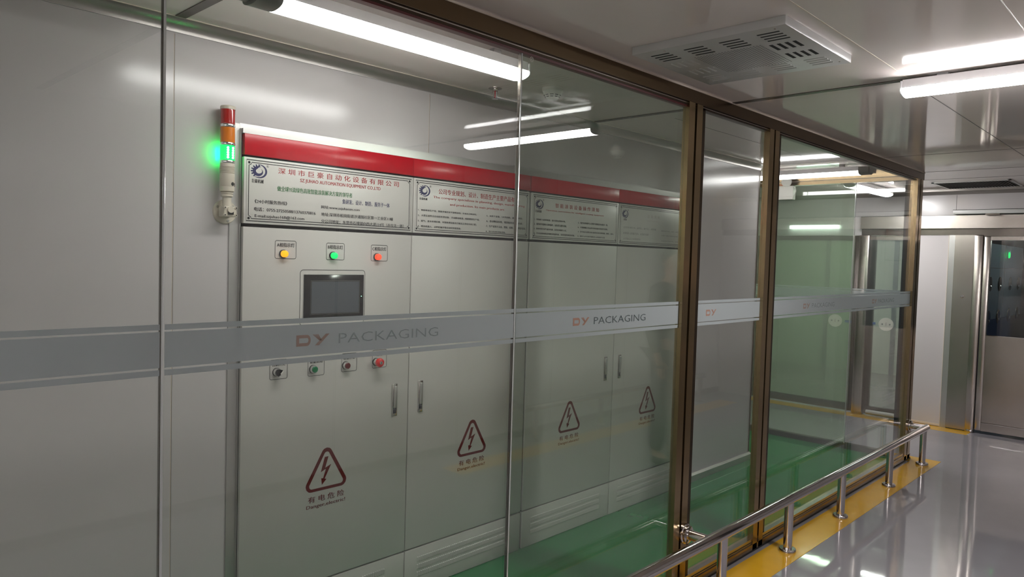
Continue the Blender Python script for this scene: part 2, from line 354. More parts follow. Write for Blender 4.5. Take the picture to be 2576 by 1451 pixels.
# far wall, seen end-on at the right
b = MB()
T = 0.06
b.box(XF, XF+T, YN, YB, 2.15, H, 'wall')
b.box(XF, XF+T, 1.948, 2.28, 0, 2.15, 'wall'); b.box(XF, XF+T, YN, 0.76, 0, 2.15, 'wall')
b.box(XF, XF+T, 3.99, YB, 0, 2.15, 'wall'); b.box(XF, XF+T, 2.79, 3.99, 1.955, 2.15, 'wall')
b.box(XF, XF+T, 1.72, 1.948, 0, 2.02, 'wall'); b.box(XF, XF+T, 0.76, 2.79, 1.955, 2.15, 'wall')
b.box(XF-0.0015, XF, 1.897, 1.900, 2.16, H-0.05, 'seam')
struct(b, 'wall_right', 'pale panel wall at the far end of the corridor')
b = MB(); b.prism([(XF, H), (XF, H-0.045), (XF-0.02, H-0.04), (XF-0.05, H-0.012), (XF-0.05, H)], 'y', YN, YB, 'cove')
b.box(XF-0.004, XF, 3.985, 4.5, 1.622, 1.660, 'redline'); b.box(XF-0.006, XF, 3.985, 4.5, 1.93, 1.955, 'bronzedk'); b.box(XF-0.006, XF, 3.985, 4.5, 0.99, 1.07, 'steeldk'); b.box(XF-0.008, XF, 4.035, 4.050, 0.02, 1.93, 'steeldk')
struct(b, 'trim_6', 'metal cove above the far wall')
b = MB(); b.box(XF-0.05, XF, YN, 2.79, 2.022, 2.150, 'steel'); b.box(XF-0.052, XF, YN, 2.79, 2.150, 2.154, 'seam')
b.box(XF-0.004, XF, YN, 2.79, 1.955, 2.022, 'steeldk')
struct(b, 'trim_7', 'brushed steel fascia above the far doors')
b = MB(); b.box(XF-0.012, XF, 1.888, 1.945, 0, 1.955, 'alu'); b.box(XF-0.014, XF, 1.943, 1.948, 0, 1.955, 'seal')
b.box(XF-0.008, XF, 1.948, 2.28, 0.008, 0.028, 'seal')
struct(b, 'trim_8', 'thin aluminium edge strip beside the steel door frame')
b = MB(); b.box(XF-0.03, XF, 1.715, 1.888, 0.012, 1.955, 'steel')
struct(b, 'trim_9', 'mirror-like steel jamb left of the air shower door')

# glazed door pair beyond the end partition
def glazed_door(n, y0, y1, gm, label, mid=True):
    b = MB(); f = 0.055
    b.box(XF-0.01, XF+0.03, y0, y0+f, 0.02, 1.95, 'steeldk'); b.box(XF-0.01, XF+0.03, y1-f, y1, 0.02, 1.95, 'steeldk')
    b.box(XF-0.01, XF+0.03, y0+f, y1-f, 0.02, 0.10, 'steeldk'); b.box(XF-0.01, XF+0.03, y0+f, y1-f, 1.90, 1.95, 'steel')
    o = struct(b, 'door_%d' % n, label)
    g = MB(); g.box(XF+0.005, XF+0.015, y0+f, y1-f, 0.10, 1.90, gm); g.build('glass_pane', o)
    s = MB(); cy, cz = ((3.03, 1.003) if n == 1 else (2.50, 1.003))
    s.lathe((XF-0.0005, cy, cz), (-1, 0, 0), [(0, 0.075), (0.001, 0.075)], 'sticker', 32)
    for i in range(len(s.v)): v = s.v[i]; s.v[i] = (v[0]-0.001, v[1], cz+(v[2]-cz)*0.94)
    s.box(XF-0.004, XF-0.003, cy-0.045, cy-0.030, cz-0.008, cz+0.008, 'tpblk'); s.box(XF-0.004, XF-0.003, cy+0.030, cy+0.045, cz-0.008, cz+0.008, 'tpblk')
    s.box(XF-0.004, XF-0.003, cy-0.004, cy+0.004, cz-0.015, cz+0.02, 'tpred')
    st = s.build('oval_sticker', o); 
    q = MB(); dy = -0.15 if n == 1 else 0.15
    q.box(XF-0.002, XF-0.001, cy+dy-0.045, cy+dy+0.045, cz-0.012, cz+0.014, 'bluestick'); q.build('blue_sticker', o)
    return o
glazed_door(1, 2.80, 3.98, 'g_door', 'green glass door leaf with oval sticker in dark steel frame')
glazed_door(2, 2.28, 2.69, 'g_leaf', 'clear glass door leaf with oval sticker beside the far white panel')
b = MB(); b.box(XF-0.06, XF+0.05, 2.69, 2.80, 0, 1.955, 'steel', 0.012)
struct(b, 'trim_10', 'rounded steel jamb between the two glass door leaves')
b = MB(); b.box(11.9, 11.96, 2.0, YB, 0, H, 'room')
for y in (2.5, 2.9, 3.4, 3.9, 4.4): b.box(11.86, 11.9, y, y+0.06, 0, H, 'shower')
struct(b, 'wall_room', 'dim greenish wall of the room behind the glass doors')
b = MB(); b.box(XF+0.06, X1, 1.74, 1.80, 0, H, 'room'); struct(b, 'wall_partition', 'partition between far room and air shower')

# ------------------------------------------------------------------ bronze frame of the glass partition
b = MB()
b.box(X0, XE+0.10, YG, YG+0.055, 2.345, H, 'bronzerail'); b.box(X0, XE+0.10, YG-0.004, YG+0.004, H-0.006, H, 'seal')
b.box(X0, XE+0.10, YG+0.012, YG+0.045, 2.330, 2.345, 'bronzedk'); b.box(X0, XE+0.10, YG+0.010, YG+0.013, 2.338, 2.342, 'steel')
b.box(X0, 3.01, YG+0.014, YG+0.040, 2.322, 2.330, 'maroon')
struct(b, 'trim_11', 'bronze head rail of the glass partition')
b = MB()
b.box(X0, XE+0.10, YG, YG+0.05, 0, 0.040, 'bronze'); b.box(X0, XE+0.10, YG-0.002, YG, 0, 0.008, 'black')
b.box(X0, XE+0.10, YG+0.006, YG+0.046, 0.040, 0.070, 'steel'); b.box(X0, XE+0.10, YG+0.004, YG+0.006, 0.050, 0.053, 'black')
struct(b, 'trim_12', 'bronze and steel floor rail of the glass partition')
def column(n, x, label):
    b = MB(); D = 0.034
    b.box(x, x+0.052, YG, YG+D, 0.0, 2.346, 'bronze'); b.box(x+0.052, x+0.070, YG+0.018, YG+D-0.004, 0, 2.346, 'black')
    b.box(x+0.070, x+0.122, YG, YG+D, 0.0, 2.346, 'bronze'); b.box(x+0.122, x+0.168, YG+0.012, YG+D-0.005, 0, 2.346, 'bronzedk')
    struct(b, 'trim_%d' % n, label)
column(13, 3.008, 'bronze post between the long glass wall and the narrow pane')
column(14, 3.858, 'bronze post right of the narrow glass pane')
b = MB()
b.box(6.628, 6.690, YG, YG+0.055, 0, 2.346, 'bronze'); b.box(6.690, 6.712, YG+0.02, YG+0.11, 0, 2.346, 'black')
b.box(6.712, 6.775, YG, YG+0.055, 0, 2.346, 'bronze'); b.box(6.712, 6.775, YG+0.055, YG+0.115, 0, 2.346, 'bronze'); b.box(6.775, 6.800, YG+0.01, YG+0.11, 0, 2.346, 'bronzedk')
b.box(6.628, 6.690, YG+0.055, YG+0.075, 0, 2.346, 'bronzedk')
struct(b, 'trim_15', 'bronze corner post of the glass room')
b = MB(); b.box(XE-0.02, XE+0.04, YG+0.115, 4.4, 0, 0.045, 'steeldk'); struct(b, 'trim_16', 'dark floor rail of the end glass partition')
b = MB(); b.box(XE-0.03, XE+0.04, YG+0.055, 4.4, 2.340, H, 'bronze'); b.box(XE-0.035, XE-0.03, YG+0.055, 4.4, 2.370, 2.376, 'seal')
struct(b, 'trim_17', 'bronze head rail of the end glass partition')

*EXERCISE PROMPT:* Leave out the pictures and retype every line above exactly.

*CORRECT ANSWER:*
Continue the Blender Python script for this scene: part 2, from line 354. More parts follow. Write for Blender 4.5. Take the picture to be 2576 by 1451 pixels.
# far wall, seen end-on at the right
b = MB()
T = 0.06
b.box(XF, XF+T, YN, YB, 2.15, H, 'wall')
b.box(XF, XF+T, 1.948, 2.28, 0, 2.15, 'wall'); b.box(XF, XF+T, YN, 0.76, 0, 2.15, 'wall')
b.box(XF, XF+T, 3.99, YB, 0, 2.15, 'wall'); b.box(XF, XF+T, 2.79, 3.99, 1.955, 2.15, 'wall')
b.box(XF, XF+T, 1.72, 1.948, 0, 2.02, 'wall'); b.box(XF, XF+T, 0.76, 2.79, 1.955, 2.15, 'wall')
b.box(XF-0.0015, XF, 1.897, 1.900, 2.16, H-0.05, 'seam')
struct(b, 'wall_right', 'pale panel wall at the far end of the corridor')
b = MB(); b.prism([(XF, H), (XF, H-0.045), (XF-0.02, H-0.04), (XF-0.05, H-0.012), (XF-0.05, H)], 'y', YN, YB, 'cove')
b.box(XF-0.004, XF, 3.985, 4.5, 1.622, 1.660, 'redline'); b.box(XF-0.006, XF, 3.985, 4.5, 1.93, 1.955, 'bronzedk'); b.box(XF-0.006, XF, 3.985, 4.5, 0.99, 1.07, 'steeldk'); b.box(XF-0.008, XF, 4.035, 4.050, 0.02, 1.93, 'steeldk')
struct(b, 'trim_6', 'metal cove above the far wall')
b = MB(); b.box(XF-0.05, XF, YN, 2.79, 2.022, 2.150, 'steel'); b.box(XF-0.052, XF, YN, 2.79, 2.150, 2.154, 'seam')
b.box(XF-0.004, XF, YN, 2.79, 1.955, 2.022, 'steeldk')
struct(b, 'trim_7', 'brushed steel fascia above the far doors')
b = MB(); b.box(XF-0.012, XF, 1.888, 1.945, 0, 1.955, 'alu'); b.box(XF-0.014, XF, 1.943, 1.948, 0, 1.955, 'seal')
b.box(XF-0.008, XF, 1.948, 2.28, 0.008, 0.028, 'seal')
struct(b, 'trim_8', 'thin aluminium edge strip beside the steel door frame')
b = MB(); b.box(XF-0.03, XF, 1.715, 1.888, 0.012, 1.955, 'steel')
struct(b, 'trim_9', 'mirror-like steel jamb left of the air shower door')

# glazed door pair beyond the end partition
def glazed_door(n, y0, y1, gm, label, mid=True):
    b = MB(); f = 0.055
    b.box(XF-0.01, XF+0.03, y0, y0+f, 0.02, 1.95, 'steeldk'); b.box(XF-0.01, XF+0.03, y1-f, y1, 0.02, 1.95, 'steeldk')
    b.box(XF-0.01, XF+0.03, y0+f, y1-f, 0.02, 0.10, 'steeldk'); b.box(XF-0.01, XF+0.03, y0+f, y1-f, 1.90, 1.95, 'steel')
    o = struct(b, 'door_%d' % n, label)
    g = MB(); g.box(XF+0.005, XF+0.015, y0+f, y1-f, 0.10, 1.90, gm); g.build('glass_pane', o)
    s = MB(); cy, cz = ((3.03, 1.003) if n == 1 else (2.50, 1.003))
    s.lathe((XF-0.0005, cy, cz), (-1, 0, 0), [(0, 0.075), (0.001, 0.075)], 'sticker', 32)
    for i in range(len(s.v)): v = s.v[i]; s.v[i] = (v[0]-0.001, v[1], cz+(v[2]-cz)*0.94)
    s.box(XF-0.004, XF-0.003, cy-0.045, cy-0.030, cz-0.008, cz+0.008, 'tpblk'); s.box(XF-0.004, XF-0.003, cy+0.030, cy+0.045, cz-0.008, cz+0.008, 'tpblk')
    s.box(XF-0.004, XF-0.003, cy-0.004, cy+0.004, cz-0.015, cz+0.02, 'tpred')
    st = s.build('oval_sticker', o); 
    q = MB(); dy = -0.15 if n == 1 else 0.15
    q.box(XF-0.002, XF-0.001, cy+dy-0.045, cy+dy+0.045, cz-0.012, cz+0.014, 'bluestick'); q.build('blue_sticker', o)
    return o
glazed_door(1, 2.80, 3.98, 'g_door', 'green glass door leaf with oval sticker in dark steel frame')
glazed_door(2, 2.28, 2.69, 'g_leaf', 'clear glass door leaf with oval sticker beside the far white panel')
b = MB(); b.box(XF-0.06, XF+0.05, 2.69, 2.80, 0, 1.955, 'steel', 0.012)
struct(b, 'trim_10', 'rounded steel jamb between the two glass door leaves')
b = MB(); b.box(11.9, 11.96, 2.0, YB, 0, H, 'room')
for y in (2.5, 2.9, 3.4, 3.9, 4.4): b.box(11.86, 11.9, y, y+0.06, 0, H, 'shower')
struct(b, 'wall_room', 'dim greenish wall of the room behind the glass doors')
b = MB(); b.box(XF+0.06, X1, 1.74, 1.80, 0, H, 'room'); struct(b, 'wall_partition', 'partition between far room and air shower')

# ------------------------------------------------------------------ bronze frame of the glass partition
b = MB()
b.box(X0, XE+0.10, YG, YG+0.055, 2.345, H, 'bronzerail'); b.box(X0, XE+0.10, YG-0.004, YG+0.004, H-0.006, H, 'seal')
b.box(X0, XE+0.10, YG+0.012, YG+0.045, 2.330, 2.345, 'bronzedk'); b.box(X0, XE+0.10, YG+0.010, YG+0.013, 2.338, 2.342, 'steel')
b.box(X0, 3.01, YG+0.014, YG+0.040, 2.322, 2.330, 'maroon')
struct(b, 'trim_11', 'bronze head rail of the glass partition')
b = MB()
b.box(X0, XE+0.10, YG, YG+0.05, 0, 0.040, 'bronze'); b.box(X0, XE+0.10, YG-0.002, YG, 0, 0.008, 'black')
b.box(X0, XE+0.10, YG+0.006, YG+0.046, 0.040, 0.070, 'steel'); b.box(X0, XE+0.10, YG+0.004, YG+0.006, 0.050, 0.053, 'black')
struct(b, 'trim_12', 'bronze and steel floor rail of the glass partition')
def column(n, x, label):
    b = MB(); D = 0.034
    b.box(x, x+0.052, YG, YG+D, 0.0, 2.346, 'bronze'); b.box(x+0.052, x+0.070, YG+0.018, YG+D-0.004, 0, 2.346, 'black')
    b.box(x+0.070, x+0.122, YG, YG+D, 0.0, 2.346, 'bronze'); b.box(x+0.122, x+0.168, YG+0.012, YG+D-0.005, 0, 2.346, 'bronzedk')
    struct(b, 'trim_%d' % n, label)
column(13, 3.008, 'bronze post between the long glass wall and the narrow pane')
column(14, 3.858, 'bronze post right of the narrow glass pane')
b = MB()
b.box(6.628, 6.690, YG, YG+0.055, 0, 2.346, 'bronze'); b.box(6.690, 6.712, YG+0.02, YG+0.11, 0, 2.346, 'black')
b.box(6.712, 6.775, YG, YG+0.055, 0, 2.346, 'bronze'); b.box(6.712, 6.775, YG+0.055, YG+0.115, 0, 2.346, 'bronze'); b.box(6.775, 6.800, YG+0.01, YG+0.11, 0, 2.346, 'bronzedk')
b.box(6.628, 6.690, YG+0.055, YG+0.075, 0, 2.346, 'bronzedk')
struct(b, 'trim_15', 'bronze corner post of the glass room')
b = MB(); b.box(XE-0.02, XE+0.04, YG+0.115, 4.4, 0, 0.045, 'steeldk'); struct(b, 'trim_16', 'dark floor rail of the end glass partition')
b = MB(); b.box(XE-0.03, XE+0.04, YG+0.055, 4.4, 2.340, H, 'bronze'); b.box(XE-0.035, XE-0.03, YG+0.055, 4.4, 2.370, 2.376, 'seal')
struct(b, 'trim_17', 'bronze head rail of the end glass partition')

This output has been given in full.